I think NanoSolar might be of interest to you. They claim between 10-16.4% efficiency for their CIGS roll to roll PV. That makes this much more comparable with Si PV in efficiency but their pricing is far lower.

Other Si PV vendors who already are having a tough time in this market are forced to dump on the market near $1/W at a loss.

I wouldn't mind buying up some of the stock now and build the rest myself, but Boston weather just sucks for 6 months.
chip_engineer
Sep 12, 2009

Rank: 5 / 5 (2)
@gopher65

My numbers from my electric bill for outer Boston. Family size 5, avg house size, annual use 5900 kWh, so continuous rate is 1KW for 16*365h/yr. Heat is by gas. Power includes modest AC, CFLs, couple of PCs, old TV and usual stuff. We aren't trying that hard but maybe I should at 15c/kWh or $74/month almost flat year round. The base is about 10c plus 5c extra for whatever. The mix is half coal.

We are not sucking down many times 1000W, heck we haven't got a plasma TV yet. If people have $500 monthly bills they must be living pretty rich too or heating electric too or blasting the AC max with bad insulation.

My quad core + 2 24" LCDs is ~200W on the Kill a Watt meter. Maybe your 500W includes a wicked game card.

As for peak, if I ever did solar PV I'd not worry about peak at all, leave the kitchen, laundry and other peak loads, future EV on the grid. I'd add extra AC and 12V DC wiring for the base load, move electronics to 12V where possible to skip AC-DC-AC losses.

JJ
gopher65
Sep 13, 2009

Rank: 2 / 5 (1)
chip_engineer: There is nothing wrong with supplementing your energy use with solar when the price drops enough for it to be worthwhile (if they can deal with the issues (pollution) that no one ever talks about). Solar provides power during daylight hours, and that is when most energy use occurs. If the issues with solar can be solved (or at least mitigated), then it's a good idea. With such a system you don't even have to deal with the headache that is energy storage.

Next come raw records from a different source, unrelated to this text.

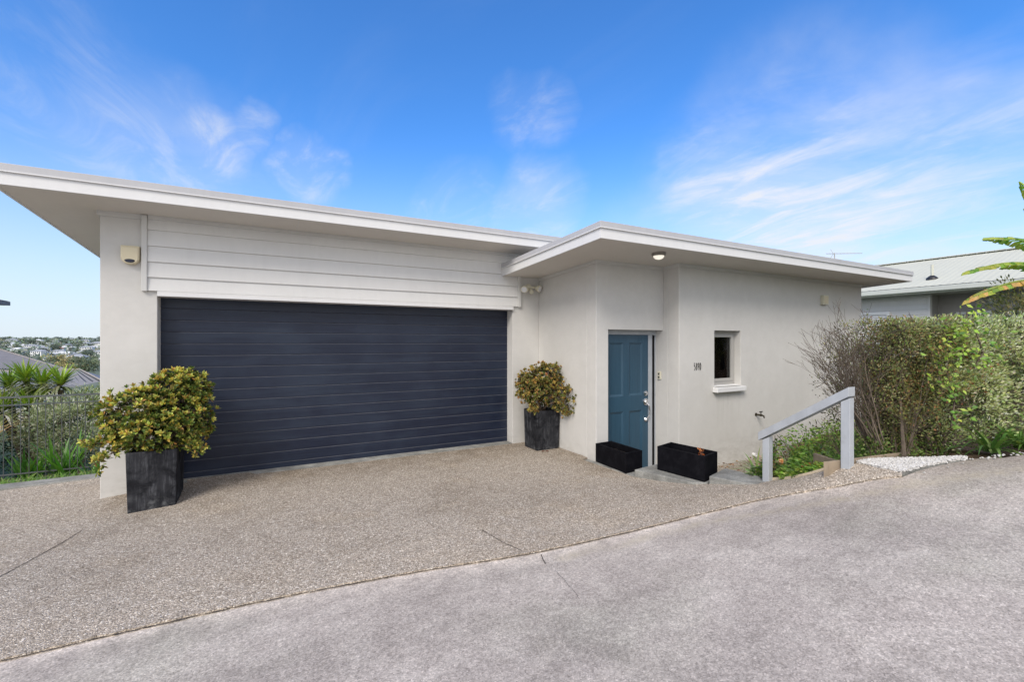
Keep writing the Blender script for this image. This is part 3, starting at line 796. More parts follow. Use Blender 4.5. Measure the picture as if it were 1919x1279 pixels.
fl = thing('flood_light', (3.70, VW, 2.42), 'cream twin headed flood light with sensor below the eave corner', 'flood light')
q = MB(); q.lathe((3.68, VW, 2.46), (0, -1, 0), [(0, .055), (.03, .055), (.045, .035)], 18); q.tube([(3.60, VW - .06, 2.46), (3.86, VW - .06, 2.46)], .016, 8); q.build('bracket', M['cream_light'], fl)
for (p, d) in (((3.585, VW - .075, 2.44), (-.55, -.65, -.45)), ((3.80, VW - .075, 2.455), (.35, -.8, -.3))):
    q = MB(); q.lathe(p, d, [(-.05, .02), (-.01, .025), (.03, .05), (.065, .056), (.07, .05)], 18); hd = q.build('lamp_head', M['cream_light'], fl)
    q = MB(); q.lathe(Vector(p) + Vector(d).normalized() * .068, d, [(0, .045), (.006, .04), (.01, .02)], 18); q.build('bulb_face', M['white_trim'], hd)
q = MB(); q.lathe((3.70, VW - .08, 2.40), (0, -.5, -1), [(-.03, .02), (0, .035), (.03, .034), (.05, .018)], 16); q.build('sensor', M['cream_light'], fl)

zc = ze(4.17)
cl_ = thing('ceiling_light', (4.39, 4.17, zc), 'round lit porch light on the soffit above the front door', 'light')
q = MB(); q.lathe((4.39, 4.17, zc), (0, 0, -1), [(-.005, .086), (.03, .086), (.038, .078)], 24); q.build('rim', M['lamp_rim'], cl_)
q = MB(); q.lathe((4.39, 4.17, zc), (0, 0, -1), [(.034, .068), (.052, .064), (.07, .048), (.08, .024), (.083, .005)], 24); q.build('dome', M['dome'], cl_, smooth=True)

# house number, built from the characters on the wall
hn = thing('house_number', (5.52, VF, 1.24), 'small dark house number 589D left of the window', 'house number')
def arcpts(cx, cz, rx, rz_, a0, a1, n=10): return [(cx + rx * math.cos(rad(a0 + (a1 - a0) * i / n)), cz + rz_ * math.sin(rad(a0 + (a1 - a0) * i / n))) for i in range(n + 1)]
glyphs = [[[(.9, 2.0), (.12, 2.0), (.08, 1.12)] + arcpts(.42, .66, .48, .64, 110, -130)],
          [arcpts(.5, 1.53, .40, .46, 0, 360, 16), arcpts(.5, .54, .47, .53, 0, 360, 16)],
          [arcpts(.5, 1.40, .46, .6, 0, 360, 16), [(.96, 1.4), (.9, .7), (.6, .02)]],
          [[(.08, 0), (.08, 2.0)] + arcpts(.35, 1.0, .58, 1.0, 90, -90, 12) + [(.08, 0)]]]
for gi, gl_ in enumerate(glyphs):
    q = MB()
    for ln_ in gl_:
        q.tube([(5.443 + gi * .0405 + x * .023, VF - .005, 1.19 + z * .05) for x, z in ln_], .0034, 6)
    q.build('digit' if gi < 3 else 'letter', M['black_metal'], hn)
ic = thing('intercom', (UR, 4.75, 1.1), 'small cream intercom beside the front door sidelight', 'intercom')
q = MB(); q.box(UR - .022, UR, 4.83, 4.885, 1.045, 1.16); q.build('case', M['cream_light'], ic, bevel=.004)
for z in (1.125, 1.075):
    q = MB(); q.box(UR - .026, UR - .02, 4.845, 4.87, z - .014, z + .014); q.build('button', M['black_metal'], ic)
vb = thing('vent_box', (8.81, VF, 2.34), 'small cream louvre vent box near the right wall end', 'vent')
q = MB(); q.box(8.735, 8.895, VF - .06, VF, 2.265, 2.43); q.build('case', M['cream_light'], vb, bevel=.006)
q = MB(); q.box(8.755, 8.875, VF - .066, VF - .058, 2.285, 2.41); q.build('cover', M['cream_plastic'], vb, bevel=.003)
tp = thing('garden_tap', (6.88, VF, .44), 'bronze garden tap on the wall below the window', 'tap')
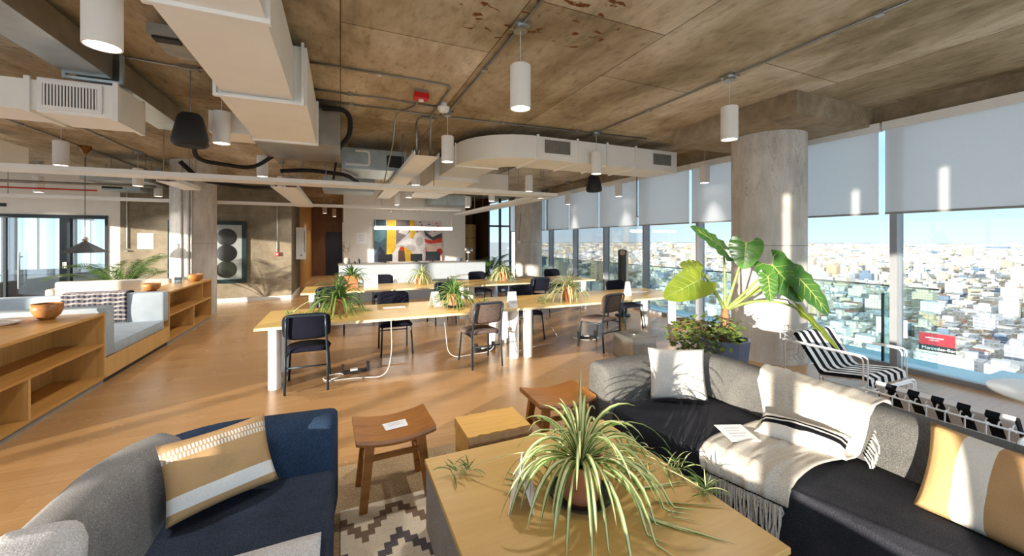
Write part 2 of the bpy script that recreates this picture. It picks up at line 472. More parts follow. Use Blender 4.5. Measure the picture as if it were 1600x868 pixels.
M['roof_tile'] = plain('roof_tile_orange', srgb(178, 112, 78), 0.8, var=0.1, scale=0.3)
M['roof_flat'] = plain('flat_roof', srgb(214, 208, 200), 0.8, var=0.15, scale=0.1)
M['city_ground'] = plain('street_ground', srgb(186, 184, 178), 0.9, var=0.25, scale=0.02)

# ------------------------------------------------------------------ geometry helpers
class MB:
    def __init__(self):
        self.v = []; self.f = []; self.m = []
    def add(self, vs, fs, mi=0, T=None):
        o = len(self.v)
        for p in vs:
            p = Vector(p)
            self.v.append(T @ p if T else p)
        for f in fs:
            self.f.append([i + o for i in f]); self.m.append(mi)
    def box(self, x0, x1, y0, y1, z0, z1, mi=0, T=None, bev=0.0, seg=2):
        if bev <= 0:
            vs = [(x0, y0, z0), (x1, y0, z0), (x1, y1, z0), (x0, y1, z0), (x0, y0, z1), (x1, y0, z1), (x1, y1, z1), (x0, y1, z1)]
            self.add(vs, [(0, 3, 2, 1), (4, 5, 6, 7), (0, 1, 5, 4), (1, 2, 6, 5), (2, 3, 7, 6), (3, 0, 4, 7)], mi, T)
            return self
        bm = bmesh.new()
        bmesh.ops.create_cube(bm, size=1.0)
        for p in bm.verts:
            p.co = Vector(((x0 + x1) / 2 + p.co.x * (x1 - x0), (y0 + y1) / 2 + p.co.y * (y1 - y0), (z0 + z1) / 2 + p.co.z * (z1 - z0)))
        bmesh.ops.bevel(bm, geom=list(bm.edges), offset=min(bev, 0.49 * min(abs(x1 - x0), abs(y1 - y0), abs(z1 - z0))), segments=seg, profile=0.5, affect='EDGES')
        bm.verts.index_update()
        self.add([p.co.copy() for p in bm.verts], [[q.index for q in f.verts] for f in bm.faces], mi, T)
        bm.free()
        return self
    def cbox(self, c, s, mi=0, rz=0.0, bev=0.0, T=None):
        t = Matrix.Translation(Vector(c)) @ Matrix.Rotation(rz, 4, 'Z')
        if T: t = T @ t
        return self.box(-s[0] / 2, s[0] / 2, -s[1] / 2, s[1] / 2, -s[2] / 2, s[2] / 2, mi, t, bev)
    def cyl(self, p0, p1, r0, r1=None, seg=16, mi=0, caps=True, T=None):
        p0, p1 = Vector(p0), Vector(p1)
        r1 = r0 if r1 is None else r1
        d = (p1 - p0).normalized()
        a = d.orthogonal().normalized(); b = d.cross(a)
        vs = []
        for p, r in ((p0, r0), (p1, r1)):
            for i in range(seg):
                t = 2 * math.pi * i / seg
                vs.append(p + a * r * math.cos(t) + b * r * math.sin(t))
        fs = [(i, (i + 1) % seg, seg + (i + 1) % seg, seg + i) for i in range(seg)]
        if caps:
            fs += [tuple(range(seg - 1, -1, -1)), tuple(range(seg, 2 * seg))]
        self.add(vs, fs, mi, T)
        return self
    def tube(self, pts, r, seg=8, mi=0, closed=False, T=None, taper=None):
        pts = [Vector(p) for p in pts]
        n = len(pts); vs = []; fs = []
        prev = None
        for i, p in enumerate(pts):
            if closed: d = pts[(i + 1) % n] - pts[i - 1]
            elif i == 0: d = pts[1] - pts[0]
            elif i == n - 1: d = pts[-1] - pts[-2]
            else: d = (pts[i + 1] - pts[i]).normalized() + (pts[i] - pts[i - 1]).normalized()
            if d.length < 1e-9: d = Vector((0, 0, 1))
            d.normalize()
            if prev is None: a = d.orthogonal().normalized()
            else:
                a = prev - d * prev.dot(d)
                a = a.normalized() if a.length > 1e-6 else d.orthogonal().normalized()
            prev = a
            b = d.cross(a)
            rr = r if taper is None else r * (1 + (taper - 1) * i / (n - 1))
            for j in range(seg):
                t = 2 * math.pi * j / seg
                vs.append(p + a * rr * math.cos(t) + b * rr * math.sin(t))
        m = n if closed else n - 1
        for i in range(m):
            for j in range(seg):
                k2 = (i + 1) % n
                fs.append((i * seg + j, i * seg + (j + 1) % seg, k2 * seg + (j + 1) % seg, k2 * seg + j))
        if not closed:
            fs.append(tuple(range(seg - 1, -1, -1))); fs.append(tuple(range((n - 1) * seg, n * seg)))
        self.add(vs, fs, mi, T)
        return self
    def lathe(self, prof, c=(0, 0, 0), seg=32, mi=0, T=None, wob=None):
        vs = []; fs = []; n = len(prof)
        for (r, z) in prof:
            for j in range(seg):
                t = 2 * math.pi * j / seg
                rr = r * (wob(t, z) if wob else 1.0)
                vs.append((c[0] + rr * math.cos(t), c[1] + rr * math.sin(t), c[2] + z))
        for i in range(n - 1):
            for j in range(seg):
                fs.append((i * seg + j, i * seg + (j + 1) % seg, (i + 1) * seg + (j + 1) % seg, (i + 1) * seg + j))
        if prof[0][0] > 1e-6: fs.append(tuple(range(seg - 1, -1, -1)))
        if prof[-1][0] > 1e-6: fs.append(tuple(range((n - 1) * seg, n * seg)))
        self.add(vs, fs, mi, T)
        return self
    def prism(self, poly, z0, z1, mi=0, T=None):
        n = len(poly)
        vs = [(x, y, z0) for x, y in poly] + [(x, y, z1) for x, y in poly]
        fs = [tuple(range(n - 1, -1, -1)), tuple(range(n, 2 * n))] + [(i, (i + 1) % n, n + (i + 1) % n, n + i) for i in range(n)]
        self.add(vs, fs, mi, T)
        return self
    def grid(self, P, mi=0, T=None, closed_u=False):
        """P: rows of points"""
        nu, nv = len(P), len(P[0])
        vs = [p for r in P for p in r]; fs = []
        for i in range(nu if closed_u else nu - 1):
            for j in range(nv - 1):
                i2 = (i + 1) % nu
                fs.append((i * nv + j, i2 * nv + j, i2 * nv + j + 1, i * nv + j + 1))
        self.add(vs, fs, mi, T)
        return self
    def sweep(self, path, prof, mi=0, caps=True):
        """path: 2-D points on the floor; prof: closed (offset to the right of travel, z)"""
        n = len(path); P = []
        for i in range(n):
            a = Vector(path[max(0, i - 1)]); b = Vector(path[min(n - 1, i + 1)])
            d = (b - a).normalized(); nr = Vector((d.y, -d.x))
            P.append([(path[i][0] + nr.x * o, path[i][1] + nr.y * o, z) for o, z in prof] )
        o = len(self.v); k = len(prof)
        vs = [p for r in P for p in r]; fs = []
        for i in range(n - 1):
            for j in range(k):
                fs.append((i * k + j, i * k + (j + 1) % k, (i + 1) * k + (j + 1) % k, (i + 1) * k + j))
        if caps:
            fs.append(tuple(range(k - 1, -1, -1))); fs.append(tuple(range((n - 1) * k, n * k)))
        self.add(vs, fs, mi)
        return self
    def pillow(self, w_, h_, t_, n=18, mi=0, T=None):
        for s in (1, -1):
            P = []
            for i in range(n + 1):
                u = -1 + 2 * i / n; r = []
                for j in range(n + 1):
                    v = -1 + 2 * j / n
                    x = w_ / 2 * u * (1 - 0.07 * (1 - v * v)); y = h_ / 2 * v * (1 - 0.07 * (1 - u * u))
                    z = s * t_ / 2 * (max(0, (1 - u ** 2) * (1 - v ** 2))) ** 0.42
                    z += 0.006 * mnoise.noise(Vector((u * 2.2 + w_ * 9, v * 2.2, s))) * (1 - abs(u)) * (1 - abs(v)) * 4
                    r.append((x, y, z))
                P.append(r if s > 0 else r[::-1])
            self.grid(P, mi, T)
        return self
    def build(self, name, mats, parent=None, loc=None, rot=None, smooth=False, solid=0.0, angle=None, recalc=True):
        me = bpy.data.meshes.new(name)
        me.from_pydata([tuple(p) for p in self.v], [], self.f)
        if not isinstance(mats, (list, tuple)): mats = [mats]
        for m_ in mats: me.materials.append(m_)
        me.polygons.foreach_set('material_index', self.m)
        if recalc:
            bm = bmesh.new(); bm.from_mesh(me)
            bmesh.ops.remove_doubles(bm, verts=bm.verts, dist=1e-5)
            bmesh.ops.recalc_face_normals(bm, faces=bm.faces)
            bm.to_mesh(me); bm.free()
        if smooth or angle:
            me.polygons.foreach_set('use_smooth', [True] * len(me.polygons))
            if angle: me.set_sharp_from_angle(angle=R(angle))
        me.update()
        o = bpy.data.objects.new(name, me)
        col.objects.link(o)
        if parent: o.parent = parent
        if loc: o.location = loc
        if rot: o.rotation_euler = rot
        if solid:
            md = o.modifiers.new('thickness', 'SOLIDIFY'); md.thickness = solid; md.offset = 0.0
        return o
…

The problem that I have is with nuts who think that they can slap a PV panel on their roof and then disconnect themselves from the electric grid. Ok, that's cool I guess. They're wrong, but they're not hurting anyon... oh look! There they are protesting against a new nuclear plant. There they are protesting against a new hydroelectric dam. There they are protesting against geothermal too... no one can figure out why, but they are. They hate anything that isn't solar. They're zealots of the worst type.
M_N
Sep 14, 2009

Rank: 5 / 5 (1)
I wish some of the posters here would learn the difference between PEAK power and AVERAGE power (the ratings on solar panels are the former).

Also, the difference between kW/h and kW - the former is a measure of ENERGY, the latter a measure of POWER.

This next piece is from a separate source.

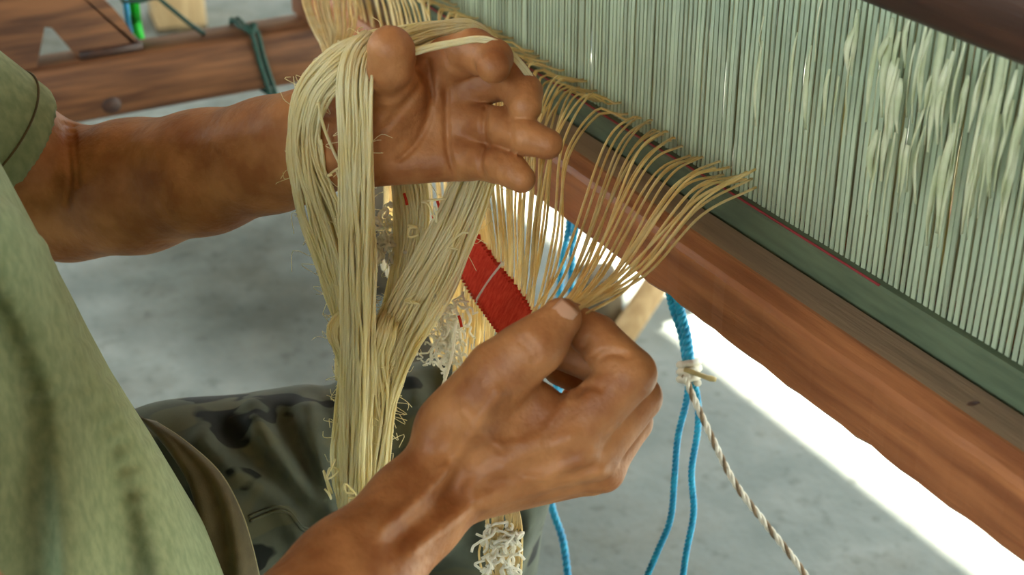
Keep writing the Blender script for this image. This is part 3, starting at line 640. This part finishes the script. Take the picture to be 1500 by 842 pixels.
H_ = Body().g([ell(HC+np.array([0, -0.014, 0.032]), (0.080, 0.094, 0.091), .01), ell(HC+np.array([0, -0.045, -0.005]), (0.074, 0.062, 0.075), .02)], .01)
H_.cuts.append(lambda p: (p[:, 1]-HC[1])*0.75-(p[:, 2]-HC[2])*0.62-0.010)
hv_, hf_ = nets(H_, HC-.14, HC+.15, 0.004); add('hair', hv_, hf_, 'hair', man)

# thumb nail of the near hand (a curved plate seated in the thumb tip) and nails of the other fingers
def nail(c, up, along, wd, ln):
    c = np.array(c); up = np.array(up)/np.linalg.norm(up); al = np.array(along); al = al-up*(al@up); al /= np.linalg.norm(al); sd_ = np.cross(up, al)
    G = []
    for u in np.linspace(-1, 1, 9):
        row = []
        for v in np.linspace(-1, 1, 9):
            sh = math.sqrt(max(1-(0.5*max(u, 0))**4-(0.85*max(-u-.2, 0))**2, 0.05))
            row.append(c+al*u*ln/2+sd_*v*wd/2*sh-up*(0.0024*v*v+0.0008*u*u))
        G.append(row)
    return slab_from_grid(np.array(G), 0.0007)
tdir = tT-tI; tdir /= np.linalg.norm(tdir)
tup = -F*0.80+U*0.50+R*0.28; tup -= tdir*(tup@tdir); tup /= np.linalg.norm(tup)
add('thumb_nail', *nail(tT+tup*0.0116+tdir*0.001, tup, tdir, 0.0128, 0.0135), 'nail', man, label='pale smooth thumb nail')

# ---- trousers
T_ = Body()
T_.g([ell((-0.845, -0.03, 0.535), (0.185, 0.145, 0.115), .03), cap((-0.93, 0.02, .530), (-0.935, .22, .538), .086, .092, .03), cap((-0.935, .22, .538), (-0.935, .455, .525), .092, .079, .03),
      cap((-0.935, .455, .525), (-0.935, .46, .50), .080, .080, .02), cap((-0.935, .46, .50), (-0.935, .44, .11), .078, .066, .02),
      cap((-0.76, 0.02, .530), (-0.57, .38, .465), .100, .078, .03), cap((-0.57, .38, .465), (-0.53, .40, .11), .078, .066, .02)], 0.02)
T_.ridges((
        ([(372, 597), (395, 640), (421, 677), (455, 722), (492, 764)], 0.012, 0.0075), ([(452, 600), (468, 670), (480, 720), (492, 760)], 0.010, 0.0075),
        ([(300, 640), (350, 685), (407, 727), (451, 800)], 0.012, 0.008), ([(415, 620), (450, 690), (478, 745)], -0.010, 0.008), ([(330, 640), (380, 690), (430, 740)], -0.009, 0.009),
        ([(600, 560), (618, 620), (610, 700), (640, 800)], 0.010, 0.008), ([(700, 560), (760, 660), (770, 760), (745, 850)], 0.010, 0.008), ([(645, 560), (670, 650), (690, 800)], -0.011, 0.011),
        ([(745, 830), (775, 770), (800, 700)], 0.009, 0.010), ([(720, 850), (745, 790), (775, 740)], -0.007, 0.010), ([(470, 575), (520, 640), (540, 720)], -0.009, 0.012)), 0.2)
T_.cuts.append(lambda p: 0.105-p[:, 2])
trou = add('trousers', *relax(nets(T_, (-1.06, -0.22, 0.08), (-0.42, 0.62, 0.68), 0.0038, 0.03)), 'camo', man)

# ---- shirt: trunk lofted as ellipses, sleeves, folds hanging from the chest
zk = [0.50, 0.56, 0.61, 0.68, 0.74, 0.85, 0.95, 1.00, 1.04]; fk = [0.215, 0.220, 0.210, 0.187, 0.166, 0.134, 0.105, 0.080, 0.05]
bk = [-.165, -.165, -.16, -.15, -.15, -.165, -.17, -.15, -.12]; ak = [.186, .186, .183, .178, .176, .182, .185, .17, .11]
def trunk(p):
    z = p[:, 2]; f_ = np.interp(z, zk, fk); b0 = np.interp(z, zk, bk); a = np.interp(z, zk, ak); cy = (f_+b0)/2; hb = (f_-b0)/2
    q = np.sqrt(((p[:, 0]+0.845)/a)**2+((p[:, 1]-cy)/hb)**2); d = (q-1)*np.minimum(a, hb)
    return np.maximum(d, np.maximum(z-1.045, 0.535-z))
ua = fore[0]-LS; ua /= np.linalg.norm(ua); slL = LS+(fore[0]-LS)*0.75
ub = El-RS; ub /= np.linalg.norm(ub); slR = RS+(El-RS)*0.52
def sleeve(A0, ax, end, ra, rb, inner):
    c_ = cap(A0, end+ax*.05, ra, rb)
    def fn(p):
        v = p-end; t = v@ax; rad = np.linalg.norm(v-t[:, None]*ax, axis=1)
        return np.maximum(np.maximum(_dp0(p, c_), t), np.where(t > -0.03, inner-rad, -1))
    return ('x', fn, 0, 0, 0, .02)
S_ = Body()
S_.g([('x', trunk, 0, 0, 0, .03)], .03)
S_.g([cap((-0.845, -.05, 0.965), LS, .07, .056, .03), cap((-0.845, -.05, .975), RS, .07, .063, .03)], .05)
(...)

jfd5xte, those 1000W panels only produce a PEAK of 1000W - the AVERAGE would be closer to 250W (the sun doesn't shine at night, and the panels only produce their peak power for a very short time each day - assuming it is sunny). That's only 25% of what is required for a house that uses an average of 1000W.
Belli
Sep 14, 2009

Rank: 4 / 5 (4)
UL listed 175 watt Solar panels $435.75 ($2.49 per watt)

http://www.everbr...els.html
Lord_jag
Sep 16, 2009

Rank: 5 / 5 (2)
The problem is that a real solar system includes far more than just the panels.

http://partsonsal...its.html

A 1.15kW system for your house with a grid-tie system runs $5856 or %5.09/watt

Even the largest system, 16.5kW is $61500 or $3.72/watt, and thats when buying en mass to provide bulk savings.

Solar panels on the roof wont do much if you don't include connections/fusing/charging/inverting systems etc.